The work falls into two parts: the first is a general description of Egypt, its fauna and flora, the Egyptians themselves and the food they eat and above all the remains of the civilization of Ancient Egypt which the author found especially fascinating. The second part is about the Nile and about the terrible famine which took place at the turn of the century in the years 1200-1201 A.D. because the river did not rise high enough. In the famine it was not long before uninhibited cannibalism, starting in the Cairo underworld, became prevalent in a large section of the community. Not only were children and also adults continually being kidnapped and eaten but even the cemeteries were robbed. The Governor of Cairo decreed that anyone found eating human flesh should be burnt alive, but this appeared to make no difference, and the bodies of those who suffered this punishment were often eaten before they could be buried. This part of the book is perhaps not without its significance for the modern Western world, and in particular for England, for we live perpetually on the brink of famine, overcrowded to an extent without parallel in history and utterly dependent for our food upon a fantastically complex organisation. If anything ever went seriously wrong with this—and sooner or later is it not bound to happen?—nothing could save us from famine; and we may well ask ourselves whether or not a few weeks of extreme hunger would produce cannibalism and with it, here as in Cairo, an almost total moral collapse in other respects. As regards this last point few will be likely to maintain that the underworld of London in 1967 is in any respect better, to say the least, than the underworld of Cairo in 1200; and if anyone doubts whether any Englishman is a potential cannibal, let him remember that 'Abd al-Latif al-Baghdàdi himself could scarcely believe his own eyes and ears.

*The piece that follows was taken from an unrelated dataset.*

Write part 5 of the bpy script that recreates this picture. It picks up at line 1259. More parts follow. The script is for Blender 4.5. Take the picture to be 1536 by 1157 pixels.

The translators have been, one feels, unnecessarily free in one or two places. Also it is little short of a mystery why, in transcribing Arabic words into Latin letters, they have so often totally ignored the indications given by the author himself, who inserted the vowel marks wherever he felt that a reader might hesitate. His etymological paragraph on the derivation of the word "Nile" is unnecessarily marred in the English, and among the other examples I may mention, at the risk of pedantry, the names Dinouri in mistake for Dinawari, Maizz for Muizz, and Sha'ari for Shi`ra (Sirius). But these are small points. The translation on the whole is good and readable and together with the fine Arabic manuscript in facsimile (the author, though not a professional calligrapher, had a good hand of archaic Naskhi) it serves to make this handsome volume an asset to libraries of far more general scope than those few which are attached to schools of Oriental studies.